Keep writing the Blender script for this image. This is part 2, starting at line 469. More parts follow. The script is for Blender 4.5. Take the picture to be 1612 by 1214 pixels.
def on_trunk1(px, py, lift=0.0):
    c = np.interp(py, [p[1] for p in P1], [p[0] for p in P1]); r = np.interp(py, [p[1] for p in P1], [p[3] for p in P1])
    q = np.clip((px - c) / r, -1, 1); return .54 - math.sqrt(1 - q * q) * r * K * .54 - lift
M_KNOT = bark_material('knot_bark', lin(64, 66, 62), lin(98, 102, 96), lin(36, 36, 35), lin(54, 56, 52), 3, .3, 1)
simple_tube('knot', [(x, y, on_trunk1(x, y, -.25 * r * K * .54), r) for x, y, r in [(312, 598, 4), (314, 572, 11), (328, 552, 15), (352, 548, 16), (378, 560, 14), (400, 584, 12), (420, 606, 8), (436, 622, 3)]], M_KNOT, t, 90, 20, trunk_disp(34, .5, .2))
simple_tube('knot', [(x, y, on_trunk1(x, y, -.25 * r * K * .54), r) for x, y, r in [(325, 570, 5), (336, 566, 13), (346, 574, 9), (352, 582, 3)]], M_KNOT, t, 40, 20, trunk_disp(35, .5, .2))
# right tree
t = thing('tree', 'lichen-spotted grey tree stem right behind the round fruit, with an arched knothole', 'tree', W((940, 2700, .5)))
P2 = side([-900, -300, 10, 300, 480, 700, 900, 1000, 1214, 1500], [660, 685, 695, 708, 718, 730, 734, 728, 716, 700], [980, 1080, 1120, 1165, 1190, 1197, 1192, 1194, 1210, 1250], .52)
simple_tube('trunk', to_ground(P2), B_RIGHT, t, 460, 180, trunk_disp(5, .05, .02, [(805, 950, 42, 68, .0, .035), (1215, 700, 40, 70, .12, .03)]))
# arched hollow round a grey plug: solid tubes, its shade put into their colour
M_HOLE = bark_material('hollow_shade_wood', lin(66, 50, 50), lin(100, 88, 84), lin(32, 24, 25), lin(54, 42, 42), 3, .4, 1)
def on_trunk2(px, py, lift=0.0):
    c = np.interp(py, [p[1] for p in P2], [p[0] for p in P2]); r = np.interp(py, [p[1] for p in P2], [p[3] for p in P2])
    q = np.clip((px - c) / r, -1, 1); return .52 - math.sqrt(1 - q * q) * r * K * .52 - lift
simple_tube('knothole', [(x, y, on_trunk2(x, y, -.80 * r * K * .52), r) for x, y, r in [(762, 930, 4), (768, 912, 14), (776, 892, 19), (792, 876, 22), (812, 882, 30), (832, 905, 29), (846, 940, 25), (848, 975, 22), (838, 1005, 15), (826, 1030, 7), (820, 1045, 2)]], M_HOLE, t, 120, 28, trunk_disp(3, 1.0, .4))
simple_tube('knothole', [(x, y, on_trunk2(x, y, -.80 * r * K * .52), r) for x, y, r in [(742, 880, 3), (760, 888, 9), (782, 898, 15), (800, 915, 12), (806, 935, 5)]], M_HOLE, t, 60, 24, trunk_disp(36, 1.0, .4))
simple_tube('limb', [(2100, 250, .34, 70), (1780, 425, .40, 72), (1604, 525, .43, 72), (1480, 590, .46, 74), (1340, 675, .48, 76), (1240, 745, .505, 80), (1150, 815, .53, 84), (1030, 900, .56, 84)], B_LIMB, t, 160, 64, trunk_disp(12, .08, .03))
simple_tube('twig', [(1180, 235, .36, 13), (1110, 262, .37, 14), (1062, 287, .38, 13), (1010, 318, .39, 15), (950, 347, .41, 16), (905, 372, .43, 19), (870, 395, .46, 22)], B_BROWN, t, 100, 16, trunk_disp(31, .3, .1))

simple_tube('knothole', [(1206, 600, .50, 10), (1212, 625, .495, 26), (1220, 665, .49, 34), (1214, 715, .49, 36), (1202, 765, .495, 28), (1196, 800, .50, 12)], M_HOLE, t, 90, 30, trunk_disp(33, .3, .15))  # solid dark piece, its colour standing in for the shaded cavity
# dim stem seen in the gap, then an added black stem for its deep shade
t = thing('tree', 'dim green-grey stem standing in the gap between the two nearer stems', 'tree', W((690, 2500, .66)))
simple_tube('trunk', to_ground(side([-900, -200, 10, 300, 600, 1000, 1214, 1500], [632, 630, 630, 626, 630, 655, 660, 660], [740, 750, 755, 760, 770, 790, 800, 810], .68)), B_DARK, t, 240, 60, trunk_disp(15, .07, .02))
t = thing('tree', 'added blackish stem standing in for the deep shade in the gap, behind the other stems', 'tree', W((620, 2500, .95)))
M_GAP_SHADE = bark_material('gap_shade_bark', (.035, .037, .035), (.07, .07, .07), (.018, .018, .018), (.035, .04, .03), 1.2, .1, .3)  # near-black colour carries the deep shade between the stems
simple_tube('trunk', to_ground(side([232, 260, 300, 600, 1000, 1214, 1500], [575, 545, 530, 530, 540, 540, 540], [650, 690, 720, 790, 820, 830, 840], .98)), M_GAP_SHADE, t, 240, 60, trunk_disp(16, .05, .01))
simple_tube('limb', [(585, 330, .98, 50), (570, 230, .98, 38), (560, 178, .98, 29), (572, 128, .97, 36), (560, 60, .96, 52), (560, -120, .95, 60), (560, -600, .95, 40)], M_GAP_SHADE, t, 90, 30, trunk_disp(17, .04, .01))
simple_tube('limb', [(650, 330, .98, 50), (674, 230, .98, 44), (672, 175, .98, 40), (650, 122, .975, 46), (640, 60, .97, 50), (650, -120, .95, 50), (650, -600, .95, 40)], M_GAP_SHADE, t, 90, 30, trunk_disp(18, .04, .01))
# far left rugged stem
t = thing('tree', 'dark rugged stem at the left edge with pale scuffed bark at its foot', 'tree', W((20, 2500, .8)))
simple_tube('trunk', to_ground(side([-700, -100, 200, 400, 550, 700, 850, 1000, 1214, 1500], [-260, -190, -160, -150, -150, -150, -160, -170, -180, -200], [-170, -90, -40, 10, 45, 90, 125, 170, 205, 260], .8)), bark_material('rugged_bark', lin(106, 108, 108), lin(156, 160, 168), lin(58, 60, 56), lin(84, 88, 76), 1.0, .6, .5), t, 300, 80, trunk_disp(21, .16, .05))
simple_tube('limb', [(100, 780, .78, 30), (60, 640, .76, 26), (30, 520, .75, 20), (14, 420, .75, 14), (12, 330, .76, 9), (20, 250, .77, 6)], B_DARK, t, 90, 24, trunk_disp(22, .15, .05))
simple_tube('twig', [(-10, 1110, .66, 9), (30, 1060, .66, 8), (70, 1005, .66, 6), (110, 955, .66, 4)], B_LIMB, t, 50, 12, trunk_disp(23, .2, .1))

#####

**Directions**: Your task is to quote the listing above word for word.

**Result**:
Keep writing the Blender script for this image. This is part 2, starting at line 469. More parts follow. The script is for Blender 4.5. Take the picture to be 1612 by 1214 pixels.
def on_trunk1(px, py, lift=0.0):
    c = np.interp(py, [p[1] for p in P1], [p[0] for p in P1]); r = np.interp(py, [p[1] for p in P1], [p[3] for p in P1])
    q = np.clip((px - c) / r, -1, 1); return .54 - math.sqrt(1 - q * q) * r * K * .54 - lift
M_KNOT = bark_material('knot_bark', lin(64, 66, 62), lin(98, 102, 96), lin(36, 36, 35), lin(54, 56, 52), 3, .3, 1)
simple_tube('knot', [(x, y, on_trunk1(x, y, -.25 * r * K * .54), r) for x, y, r in [(312, 598, 4), (314, 572, 11), (328, 552, 15), (352, 548, 16), (378, 560, 14), (400, 584, 12), (420, 606, 8), (436, 622, 3)]], M_KNOT, t, 90, 20, trunk_disp(34, .5, .2))
simple_tube('knot', [(x, y, on_trunk1(x, y, -.25 * r * K * .54), r) for x, y, r in [(325, 570, 5), (336, 566, 13), (346, 574, 9), (352, 582, 3)]], M_KNOT, t, 40, 20, trunk_disp(35, .5, .2))
# right tree
t = thing('tree', 'lichen-spotted grey tree stem right behind the round fruit, with an arched knothole', 'tree', W((940, 2700, .5)))
P2 = side([-900, -300, 10, 300, 480, 700, 900, 1000, 1214, 1500], [660, 685, 695, 708, 718, 730, 734, 728, 716, 700], [980, 1080, 1120, 1165, 1190, 1197, 1192, 1194, 1210, 1250], .52)
simple_tube('trunk', to_ground(P2), B_RIGHT, t, 460, 180, trunk_disp(5, .05, .02, [(805, 950, 42, 68, .0, .035), (1215, 700, 40, 70, .12, .03)]))
# arched hollow round a grey plug: solid tubes, its shade put into their colour
M_HOLE = bark_material('hollow_shade_wood', lin(66, 50, 50), lin(100, 88, 84), lin(32, 24, 25), lin(54, 42, 42), 3, .4, 1)
def on_trunk2(px, py, lift=0.0):
    c = np.interp(py, [p[1] for p in P2], [p[0] for p in P2]); r = np.interp(py, [p[1] for p in P2], [p[3] for p in P2])
    q = np.clip((px - c) / r, -1, 1); return .52 - math.sqrt(1 - q * q) * r * K * .52 - lift
simple_tube('knothole', [(x, y, on_trunk2(x, y, -.80 * r * K * .52), r) for x, y, r in [(762, 930, 4), (768, 912, 14), (776, 892, 19), (792, 876, 22), (812, 882, 30), (832, 905, 29), (846, 940, 25), (848, 975, 22), (838, 1005, 15), (826, 1030, 7), (820, 1045, 2)]], M_HOLE, t, 120, 28, trunk_disp(3, 1.0, .4))
simple_tube('knothole', [(x, y, on_trunk2(x, y, -.80 * r * K * .52), r) for x, y, r in [(742, 880, 3), (760, 888, 9), (782, 898, 15), (800, 915, 12), (806, 935, 5)]], M_HOLE, t, 60, 24, trunk_disp(36, 1.0, .4))
simple_tube('limb', [(2100, 250, .34, 70), (1780, 425, .40, 72), (1604, 525, .43, 72), (1480, 590, .46, 74), (1340, 675, .48, 76), (1240, 745, .505, 80), (1150, 815, .53, 84), (1030, 900, .56, 84)], B_LIMB, t, 160, 64, trunk_disp(12, .08, .03))
simple_tube('twig', [(1180, 235, .36, 13), (1110, 262, .37, 14), (1062, 287, .38, 13), (1010, 318, .39, 15), (950, 347, .41, 16), (905, 372, .43, 19), (870, 395, .46, 22)], B_BROWN, t, 100, 16, trunk_disp(31, .3, .1))

simple_tube('knothole', [(1206, 600, .50, 10), (1212, 625, .495, 26), (1220, 665, .49, 34), (1214, 715, .49, 36), (1202, 765, .495, 28), (1196, 800, .50, 12)], M_HOLE, t, 90, 30, trunk_disp(33, .3, .15))  # solid dark piece, its colour standing in for the shaded cavity
# dim stem seen in the gap, then an added black stem for its deep shade
t = thing('tree', 'dim green-grey stem standing in the gap between the two nearer stems', 'tree', W((690, 2500, .66)))
simple_tube('trunk', to_ground(side([-900, -200, 10, 300, 600, 1000, 1214, 1500], [632, 630, 630, 626, 630, 655, 660, 660], [740, 750, 755, 760, 770, 790, 800, 810], .68)), B_DARK, t, 240, 60, trunk_disp(15, .07, .02))
t = thing('tree', 'added blackish stem standing in for the deep shade in the gap, behind the other stems', 'tree', W((620, 2500, .95)))
M_GAP_SHADE = bark_material('gap_shade_bark', (.035, .037, .035), (.07, .07, .07), (.018, .018, .018), (.035, .04, .03), 1.2, .1, .3)  # near-black colour carries the deep shade between the stems
simple_tube('trunk', to_ground(side([232, 260, 300, 600, 1000, 1214, 1500], [575, 545, 530, 530, 540, 540, 540], [650, 690, 720, 790, 820, 830, 840], .98)), M_GAP_SHADE, t, 240, 60, trunk_disp(16, .05, .01))
simple_tube('limb', [(585, 330, .98, 50), (570, 230, .98, 38), (560, 178, .98, 29), (572, 128, .97, 36), (560, 60, .96, 52), (560, -120, .95, 60), (560, -600, .95, 40)], M_GAP_SHADE, t, 90, 30, trunk_disp(17, .04, .01))
simple_tube('limb', [(650, 330, .98, 50), (674, 230, .98, 44), (672, 175, .98, 40), (650, 122, .975, 46), (640, 60, .97, 50), (650, -120, .95, 50), (650, -600, .95, 40)], M_GAP_SHADE, t, 90, 30, trunk_disp(18, .04, .01))
# far left rugged stem
t = thing('tree', 'dark rugged stem at the left edge with pale scuffed bark at its foot', 'tree', W((20, 2500, .8)))
simple_tube('trunk', to_ground(side([-700, -100, 200, 400, 550, 700, 850, 1000, 1214, 1500], [-260, -190, -160, -150, -150, -150, -160, -170, -180, -200], [-170, -90, -40, 10, 45, 90, 125, 170, 205, 260], .8)), bark_material('rugged_bark', lin(106, 108, 108), lin(156, 160, 168), lin(58, 60, 56), lin(84, 88, 76), 1.0, .6, .5), t, 300, 80, trunk_disp(21, .16, .05))
simple_tube('limb', [(100, 780, .78, 30), (60, 640, .76, 26), (30, 520, .75, 20), (14, 420, .75, 14), (12, 330, .76, 9), (20, 250, .77, 6)], B_DARK, t, 90, 24, trunk_disp(22, .15, .05))
simple_tube('twig', [(-10, 1110, .66, 9), (30, 1060, .66, 8), (70, 1005, .66, 6), (110, 955, .66, 4)], B_LIMB, t, 50, 12, trunk_disp(23, .2, .1))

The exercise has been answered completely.